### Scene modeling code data

########################################

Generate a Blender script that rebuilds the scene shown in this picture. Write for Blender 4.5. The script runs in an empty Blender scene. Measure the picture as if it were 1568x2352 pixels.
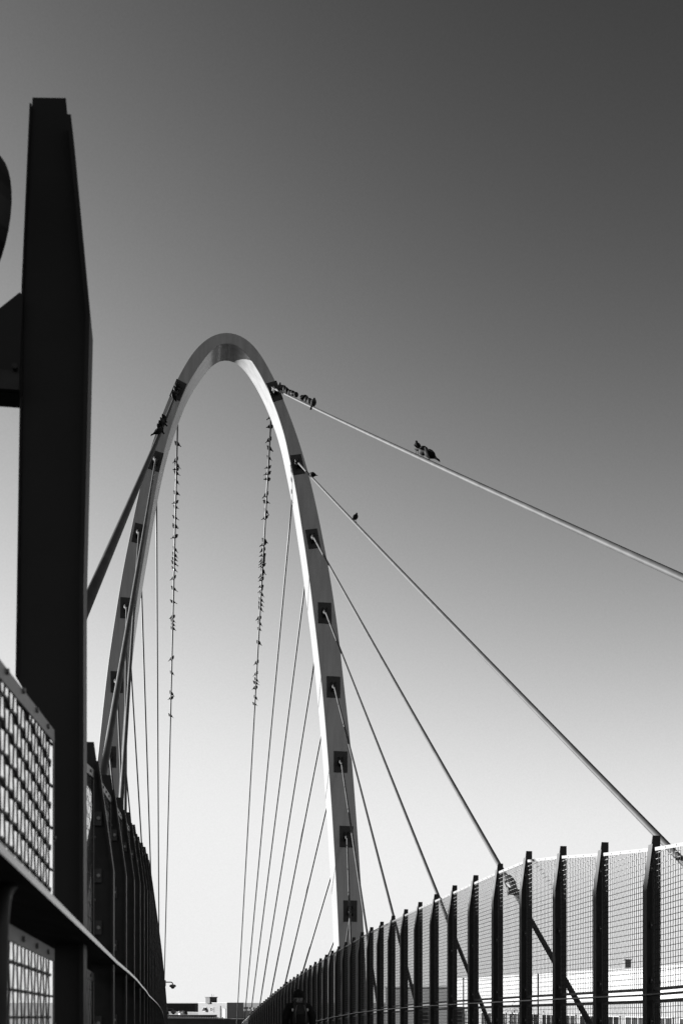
import bpy, bmesh, math, random
import numpy as np
from mathutils import Vector, Matrix, Quaternion

S = bpy.context.scene
C = S.collection
random.seed(7)
R_ = math.radians

# ------------------------------------------------------------------ camera, sky, sun, exposure
F = 2300.0                     # focal length in units of a 1568 px wide frame
EYE = 10.0                     # eye height over the street under the bridge
HV = 2300.0                    # row of the horizon in that frame
SUN_AZ, SUN_EL = -64.0, 12.0   # degrees; azimuth from +Y, negative = left

cam = bpy.data.cameras.new('camera')
camo = bpy.data.objects.new('camera', cam)
C.objects.link(camo)
cam.sensor_fit = 'HORIZONTAL'
cam.sensor_width = 24.0
cam.lens = F / 1568 * 24.0
cam.shift_y = (HV - 1176) / 1568
cam.clip_start = 0.05
cam.clip_end = 9000
cam.dof.use_dof = True
cam.dof.focus_distance = 52
cam.dof.aperture_fstop = 4.4
camo.location = (0, 0, EYE)
camo.rotation_euler = (math.pi / 2, 0, 0)
S.camera = camo

world = bpy.data.worlds.new("World")
S.world = world
world.use_nodes = True
nt = world.node_tree
sky = nt.nodes.new('ShaderNodeTexSky')
sky.sky_type = 'NISHITA'
sky.sun_disc = False
sky.dust_density = 0.0
sky.sun_elevation = R_(SUN_EL)
sky.sun_rotation = R_(SUN_AZ)
sep = nt.nodes.new('ShaderNodeSeparateColor')      # black-and-white film behind a red filter


def wmath(op, a, b=None):
    n = nt.nodes.new('ShaderNodeMath')
    n.operation = op
    nt.links.new(a, n.inputs[0])
    if b is not None:
        n.inputs[1].default_value = b
    return n.outputs[0]


nt.links.new(sky.outputs[0], sep.inputs[0])
v = wmath('SUBTRACT', sep.outputs[0], 0.545)         # tone response of the film
v = wmath('MAXIMUM', v, 0.0)
v = wmath('DIVIDE', v, 1.04)
v = wmath('POWER', v, 1.8)
v = wmath('MULTIPLY', v, -1.0)
v = wmath('EXPONENT', v)
v = wmath('MULTIPLY', v, -2.24)
v = wmath('ADD', v, 2.325)
# fine noise in the sky brightness, standing in for film grain
gtc = nt.nodes.new('ShaderNodeTexCoord')
gno = nt.nodes.new('ShaderNodeTexNoise')
gno.inputs['Scale'].default_value = 750
gno.inputs['Detail'].default_value = 1
nt.links.new(gtc.outputs['Generated'], gno.inputs['Vector'])
gm = nt.nodes.new('ShaderNodeMapRange')
gm.inputs['From Min'].default_value = 0.2
gm.inputs['From Max'].default_value = 0.8
gm.inputs['To Min'].default_value = 0.97
gm.inputs['To Max'].default_value = 1.03
nt.links.new(gno.outputs['Fac'], gm.inputs['Value'])
mulg = nt.nodes.new('ShaderNodeMath')
mulg.operation = 'MULTIPLY'
nt.links.new(v, mulg.inputs[0])
nt.links.new(gm.outputs[0], mulg.inputs[1])
v = mulg.outputs[0]
comb = nt.nodes.new('ShaderNodeCombineColor')
for i in range(3):
    nt.links.new(v, comb.inputs[i])
bg = nt.nodes['Background']
nt.links.new(comb.outputs[0], bg.inputs[0])
bg.inputs[1].default_value = 0.1

sun = bpy.data.lights.new('sun', 'SUN')
suno = bpy.data.objects.new('sun', sun)
C.objects.link(suno)
sun.energy = 5.0
sun.angle = R_(0.5)
sun.color = (1, 1, 1)
_a, _e = R_(SUN_AZ), R_(SUN_EL)
SUND = Vector((math.sin(_a) * math.cos(_e), math.cos(_a) * math.cos(_e), math.sin(_e)))
suno.rotation_euler = SUND.to_track_quat('Z', 'Y').to_euler()

S.view_settings.view_transform = 'Standard'
S.view_settings.look = 'None'
S.view_settings.exposure = 1.9
S.view_settings.gamma = 1

# ------------------------------------------------------------------ materials (all neutral greys)
MATS = {}


def mat(name, base, rough=0.6, metal=0.0, var=0.0, scale=4.0, bump=0.0, stretch=(1, 1, 1), spec=0.5, detail=6):
    m = bpy.data.materials.new(name)
    m.use_nodes = True
    t = m.node_tree
    b = t.nodes['Principled BSDF']
    b.inputs['Base Color'].default_value = (base, base, base, 1)
    b.inputs['Roughness'].default_value = rough
    b.inputs['Metallic'].default_value = metal
    b.inputs['Specular IOR Level'].default_value = spec
    if var or bump:
        tc = t.nodes.new('ShaderNodeTexCoord')
        mp = t.nodes.new('ShaderNodeMapping')
        mp.inputs['Scale'].default_value = stretch
        nz = t.nodes.new('ShaderNodeTexNoise')
        nz.inputs['Scale'].default_value = scale
        nz.inputs['Detail'].default_value = detail
        t.links.new(tc.outputs['Object'], mp.inputs[0])
        t.links.new(mp.outputs[0], nz.inputs['Vector'])
        if var:
            mr = t.nodes.new('ShaderNodeMapRange')
            mr.inputs['From Min'].default_value = 0.3
            mr.inputs['From Max'].default_value = 0.7
            mr.inputs['To Min'].default_value = base * (1 - var)
            mr.inputs['To Max'].default_value = base * (1 + var)
            t.links.new(nz.outputs['Fac'], mr.inputs['Value'])
            t.links.new(mr.outputs[0], b.inputs['Base Color'])
        if bump:
            bp = t.nodes.new('ShaderNodeBump')
            bp.inputs['Strength'].default_value = bump
            bp.inputs['Distance'].default_value = 0.01
            t.links.new(nz.outputs['Fac'], bp.inputs['Height'])
            t.links.new(bp.outputs[0], b.inputs['Normal'])
    MATS[name] = m
    return m


M_BLACK = mat('black_painted_steel', 0.014, 0.5, var=0.35, scale=9, spec=0.22)
M_PYLON = mat('black_pylon_paint', 0.007, 0.5, var=0.25, scale=3, spec=0.2)
M_BAND = mat('galvanised_band', 0.09, 0.45, var=0.12, scale=14)
M_CLIP = mat('clip_paint', 0.016, 0.5)
M_BOLT = mat('bolt_zinc', 0.2, 0.4)
M_WIRE = mat('galvanised_wire', 0.03, 0.5, spec=0.3)
M_RAIL = mat('worn_rail', 0.10, 0.2, var=0.3, scale=6, stretch=(1, .25, 4), bump=0.05, spec=0.9)
M_RAILB = mat('rail_board', 0.03, 0.8, var=0.4, scale=6, stretch=(3, .4, 3), bump=0.2, spec=0.15)
M_ARCH = mat('arch_paint', 0.22, 0.18, var=0.15, scale=1.1, stretch=(3, 3, .35), spec=0.5)
M_PLATE = mat('anchor_plate_steel', 0.014, 0.5, var=0.3, scale=5, spec=0.3)
M_SOCKET = mat('socket_steel', 0.018, 0.7, spec=0.08, var=0.3, scale=9)
M_CABLE = mat('cable_sheath', 0.045, 0.6, var=0.25, scale=2.2, stretch=(1, 1, 1), spec=0.15)
M_BACKCABLE = mat('rear_cable_sheath', 0.02, 0.55, var=0.2, scale=2)
M_CONC = mat('deck_concrete', 0.16, 0.85, var=0.2, scale=2, bump=0.2)
M_ASPH = mat('asphalt', 0.055, 0.9, var=0.25, scale=0.4, bump=0.2)
M_WHITEWALL = mat('white_cladding', 0.22, 0.6, var=0.05, scale=0.6)
M_GREYWALL = mat('grey_cladding', 0.13, 0.7, var=0.08, scale=0.8)
M_GLASS = mat('dark_glass', 0.012, 0.08, spec=0.7)
M_DARKWALL = mat('dark_render', 0.02, 0.85, var=0.3, scale=0.7)
M_ROOF = mat('roof_felt', 0.03, 0.9, var=0.3, scale=0.7)
M_TILE = mat('pale_roof_tile', 0.25, 0.7, var=0.1, scale=3)
M_CLOTH = mat('black_cloth', 0.012, 0.9, var=0.3, scale=12, spec=0.1)
M_PACK = mat('backpack_nylon', 0.014, 0.7, var=0.3, scale=18, spec=0.3)
M_STRAPW = mat('pale_reflector', 0.75, 0.5)
M_GAITER = mat('patterned_scarf', 0.10, 0.9, var=0.95, scale=26, detail=1)
M_SKIN = mat('skin', 0.32, 0.55, var=0.08, scale=8)
M_CCTV = mat('camera_housing', 0.10, 0.4)
M_PIG = [mat('slate_plumage', 0.012, 0.7, var=0.7, scale=14, spec=0.08), mat('dark_plumage', 0.006, 0.7, var=0.5, scale=14, spec=0.08),
         mat('mottled_plumage', 0.03, 0.7, var=0.8, scale=17, spec=0.08), mat('white_plumage', 0.3, 0.7, var=0.2, scale=14)]
M_BARK = mat('bark', 0.06, 0.9, var=0.4, scale=7, bump=0.4)
M_LEAF = mat('leaves', 0.055, 0.6, var=0.5, scale=2.0)


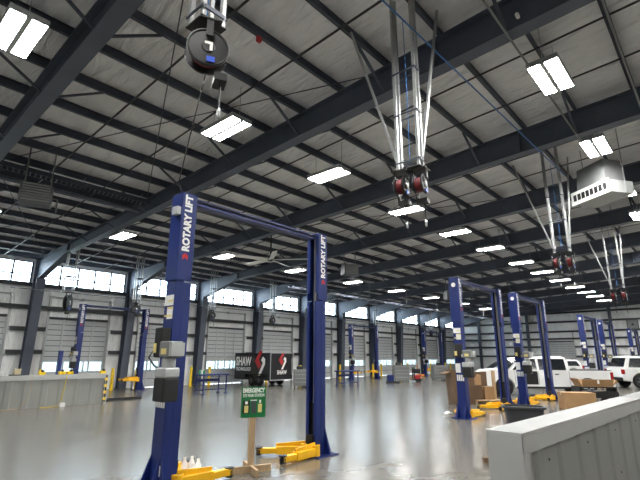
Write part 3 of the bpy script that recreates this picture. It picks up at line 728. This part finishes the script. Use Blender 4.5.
for b in (-1, 1): obj('wheel', MB().lathe([(.03, -.03), (.12, -.025), (.12, .025), (.03, .03)], (.1, b*.24, .12), (0, 1, 0), 16), M['black'], t)
t = thing('blue_stand', 'small blue stand with black base on the floor near middle cabinet', 'stand', (25.0, 16.3, 0), -.6)
obj('box', MB().box(-.25, .1, -.2, .2, .1, .5), M['blue'], t, bevel=.02); obj('base', MB().box(-.28, .45, -.22, .22, 0, .1), M['blackm'], t)
t = thing('orange_jack', 'orange floor jack standing by the far roll-up doors', 'jack', (34.5, 19.6, 0), .2)
obj('chassis', MB().box(-.6, .6, -.16, -.1, .05, .2).box(-.6, .6, .1, .16, .05, .2).box(-.6, -.4, -.16, .16, .05, .25), M['orange'], t); obj('handle', MB().tube([(-.45, 0, .2), (-.75, 0, 1.0)], .03, 8), M['orange'], t)
for a in (-.5, .5): obj('wheel', MB().lathe([(.02, -.2), (.08, -.2), (.08, .2), (.02, .2)], (a, 0, .08), (0, 1, 0), 12), M['black'], t)
for i, (x, y, a) in enumerate([(31.3, 18.2, .3), (32.2, 18.5, 1.1)]):
    o = obj('cardboard_scrap', MB().prism([(-.5, -.3), (.45, -.35), (.5, .2), (-.3, .35)], 0, .12, 2), M['card']); o.location = (x, y, 0); o.rotation_euler.z = a
    tag(o, ['flat cardboard piece on the floor right of equipment cart', 'farther flat cardboard piece by the orange jack'][i], 'cardboard')
kk = 0
for k in range(-1, 9):
    for s, xx in (('left', colx[k]+DX0-.22), ('right', colx[k]+DX1+.22)):
        if 17.0 < xx < 19.2: continue
        t = thing('bollard', 'yellow bollard at %s side of the %s roll-up door from the left' % (s, ORD[k+1]), 'bollard', (xx, WY-.75, 0), 0, 'yellow door bollards')
        obj('post', MB().lathe([(.075, 0), (.075, .98), (.05, 1.02), (.0, 1.03)], (0, 0, 0), (0, 0, 1), 14), M['byellow'], t, smooth=True)
        obj('base_flange', MB().lathe([(.14, 0), (.14, .015)], (0, 0, 0), (0, 0, 1), 14), M['byellow'], t)

# ------------------------------------------------------------------ cardboard, pallet, tub, cart on the right
t = thing('cardboard_box', 'tall worn brown cardboard box left of the second blue lift', 'box', (16.02, 7.5, 0), -.75)
a, h = .35, 1.13
obj('walls', MB().loft([[(-a, -a, 0), (a, -a, 0), (a, a, 0), (-a, a, 0)], [(-a-.05, -a-.03, .6), (a+.03, -a-.05, .6), (a, a, .6), (-a-.04, a, .6)], [(-a-.12, -a, h), (a, -a-.04, h-.12), (a-.02, a, h), (-a-.05, a, h+.05)], [(-a-.1, -a+.02, h), (a-.03, -a-.02, h-.12), (a-.04, a-.03, h), (-a-.03, a-.03, h+.05)], [(-a, -a+.03, .3), (a-.03, -a+.03, .3), (a-.03, a-.03, .3), (-a+.03, a-.03, .3)]]), M['cardd'], t)
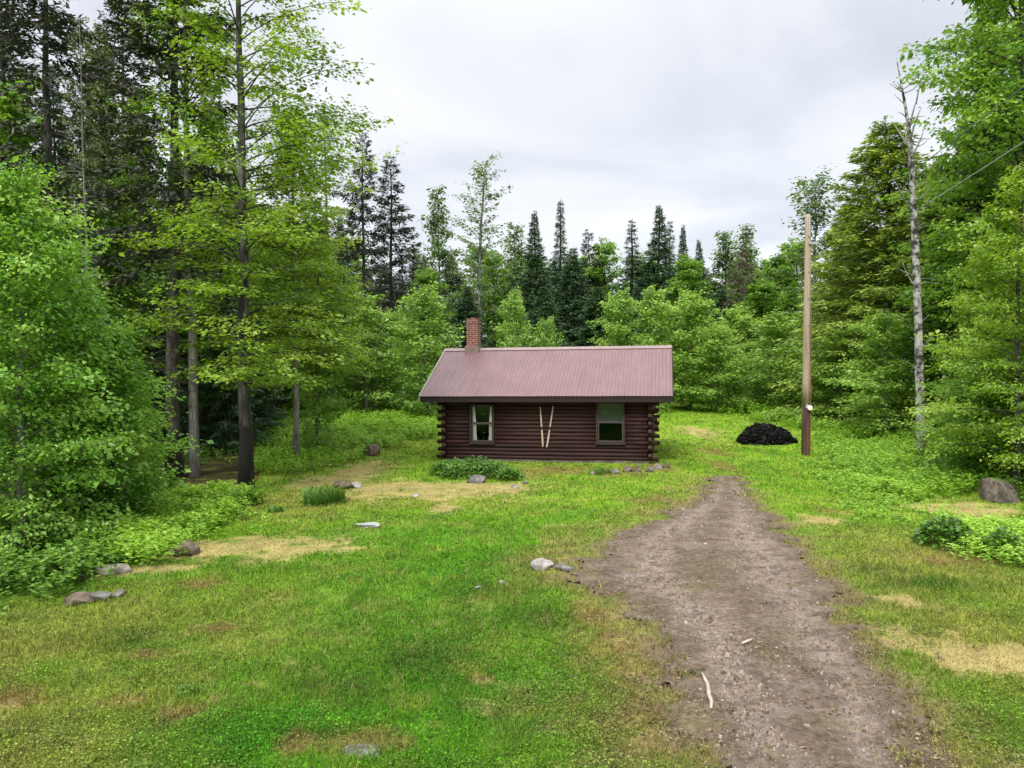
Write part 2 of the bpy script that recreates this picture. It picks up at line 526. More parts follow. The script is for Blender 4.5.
def build_ground():
    xs = np.concatenate([-np.geomspace(700, 22, 26), np.arange(-21.5, -15, .4), np.arange(-15, 17, 0.11), np.arange(17, 25, .4), np.geomspace(25.5, 700, 26)])
    ys = np.concatenate([-np.geomspace(400, 3, 14), np.arange(-2, 4, .4), np.arange(4, 31, 0.11), np.arange(31, 50, .5), np.geomspace(50.5, 1200, 34)])
    X, Y = np.meshgrid(xs, ys)
    Z = terrain(X, Y)
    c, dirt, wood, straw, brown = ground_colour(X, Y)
    Z = Z - 0.02 * sstep(0.3, 0.8, dirt) + 0.012 * (fbm(X, Y, 5, 2, 6.0) - .5)
    c = lerp(c, C_DIRT * 0.9, np.clip(dirt * 1.2, 0, 1))
    mb = MB()
    w = len(xs)
    i = np.arange(len(ys) - 1)[:, None] * w; j = np.arange(w - 1)[None]
    f = np.stack([i + j, i + j + 1, i + w + j + 1, i + w + j], -1).reshape(-1, 4)
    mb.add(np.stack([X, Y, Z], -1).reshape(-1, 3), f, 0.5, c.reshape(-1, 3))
    m, nt, b, L = mat('lawn_soil')
    n1 = noise(nt, 22, 6, rough=0.7); n2 = noise(nt, 90, 3, rough=0.7)
    v = ramp(nt, n1, [(0.3, (0.6, 0.6, 0.6)), (0.7, (1.35, 1.3, 1.2))])
    v2 = ramp(nt, n2, [(0.3, (0.7, 0.7, 0.7)), (0.7, (1.25, 1.25, 1.2))])
    col = mixc(nt, 1.0, attr(nt, 'tint', 'Color'), v, 'MULTIPLY')
    col = mixc(nt, 1.0, col, v2, 'MULTIPLY')
    L(col, b.inputs['Base Color'])
    b.inputs['Roughness'].default_value = 0.95; b.inputs['Specular IOR Level'].default_value = 0.1
    bump(nt, b, n1, 0.6, 0.04)
    o = mb.build('ground', m, smooth=True)
    tag(o, 'mown grassy clearing running back to the forest floor', 'ground', kind='structure')


def build_driveway():
    """the bare track: a fine sheet whose ragged rim is cut where the dirt gives way to grass"""
    st = 0.055
    xs = np.arange(-0.5, 9.0, st); ys = np.arange(0.5, 24.5, st)
    X, Y = np.meshgrid(xs, ys)
    n = fbm(X, Y, 31, 4, 1.3); n2 = fbm(X, Y, 57, 4, 3.4); n3 = fbm(X, Y, 91, 3, 9.0)
    d = drive(X, Y) + (n - 0.5) * 0.6 + (n2 - 0.5) * 0.7 + (n3 - .5) * .45
    keep = d > 0.0
    l, r = np.interp(Y, _dy, _dl), np.interp(Y, _dy, _dr)
    s = (X - l) / np.maximum(r - l, .1)
    rut = np.exp(-((s - 0.27) / 0.11) ** 2) + np.exp(-((s - 0.76) / 0.11) ** 2)
    n4 = fbm(X, Y, 133, 3, 5.5)
    Z = terrain(X, Y) + 0.016 - 0.030 * rut * sstep(0, .6, d) + 0.035 * (n2 - .5) + 0.035 * (n4 - .5) * sstep(.2, .6, d) + 0.012 * (n3 - .5) - 0.045 * (1 - sstep(0.0, 0.22, d))
    mid = np.exp(-((s - 0.52) / 0.12) ** 2)
    c = np.broadcast_to(C_DIRT, X.shape + (3,)) * (0.60 + 0.50 * n2[..., None] + .34 * n4[..., None])
    c = lerp(c, np.array([0.27, 0.21, 0.168]), np.clip(rut * 0.95 * (0.4 + n3), 0, 1))
    c = lerp(c, np.array([0.065, 0.05, 0.036]), sstep(.56, .72, n4) * .5)
    c = lerp(c, np.array([0.27, 0.22, 0.18]), sstep(.46, .30, n4) * .5)
    c = lerp(c, np.array([0.16, 0.14, 0.06]), sstep(.60, .70, n2) * sstep(.40, .6, n) * .6)
    c = lerp(c, np.array([0.13, 0.105, 0.062]), np.clip(mid * sstep(.36, .6, n) * .9 + (1 - sstep(0.05, 0.5, d)) * .6, 0, 1))
    idx = -np.ones(X.shape, int)
    kq = keep[:-1, :-1] & keep[1:, :-1] & keep[:-1, 1:] & keep[1:, 1:]
    used = np.zeros(X.shape, bool)
    used[:-1, :-1] |= kq; used[1:, :-1] |= kq; used[:-1, 1:] |= kq; used[1:, 1:] |= kq
    idx[used] = np.arange(used.sum())
    f = np.stack([idx[:-1, :-1][kq], idx[:-1, 1:][kq], idx[1:, 1:][kq], idx[1:, :-1][kq]], -1)
    mb = MB().add(np.stack([X, Y, Z], -1)[used], f, 0.5, c[used])
    m, nt, b, L = mat('gravelly_dirt')
    n1 = noise(nt, 14, 8, rough=0.75); n2_ = noise(nt, 70, 4, rough=0.8)
    vo = NN(nt, 'ShaderNodeTexVoronoi'); vo.inputs['Scale'].default_value = 38
    tc = NN(nt, 'ShaderNodeTexCoord'); L(tc.outputs['Object'], vo.inputs['Vector'])
    v = ramp(nt, n1, [(0.30, (0.42, 0.40, 0.38)), (0.52, (1, 1, 1)), (0.72, (1.6, 1.57, 1.52))])
    v2 = ramp(nt, n2_, [(0.3, (0.6, 0.6, 0.6)), (0.7, (1.35, 1.35, 1.35))])
    col = mixc(nt, 1.0, attr(nt, 'tint', 'Color'), v, 'MULTIPLY')
    col = mixc(nt, 1.0, col, v2, 'MULTIPLY')
    st_ = ramp(nt, vo.outputs['Distance'], [(0.10, (1, 1, 1)), (0.16, (0, 0, 0))])
    col = mixc(nt, mixc(nt, 1.0, st_, ramp(nt, n1, [(.5, (0, 0, 0)), (.6, (.8, .8, .8))]), 'MULTIPLY'), col, (0.36, 0.34, 0.32))
    L(col, b.inputs['Base Color'])
    b.inputs['Roughness'].default_value = 0.95; b.inputs['Specular IOR Level'].default_value = 0.15
    bump(nt, b, n2_, 0.8, 0.03)
    o = mb.build('driveway', m, smooth=True)
    tag(o, 'bare brown dirt driveway narrowing towards the cabin', 'driveway', kind='structure')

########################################

Please repeat exactly the data above from its first line to the line that contains "R_ = math.radians", inclusive, and leave every picture out.

Generate a Blender script that rebuilds the scene shown in this picture. Write for Blender 4.5. The script runs in an empty Blender scene. Measure the picture as if it were 1568x2352 pixels.
import bpy, bmesh, math, random
import numpy as np
from mathutils import Vector, Matrix, Quaternion

S = bpy.context.scene
C = S.collection
random.seed(7)
R_ = math.radians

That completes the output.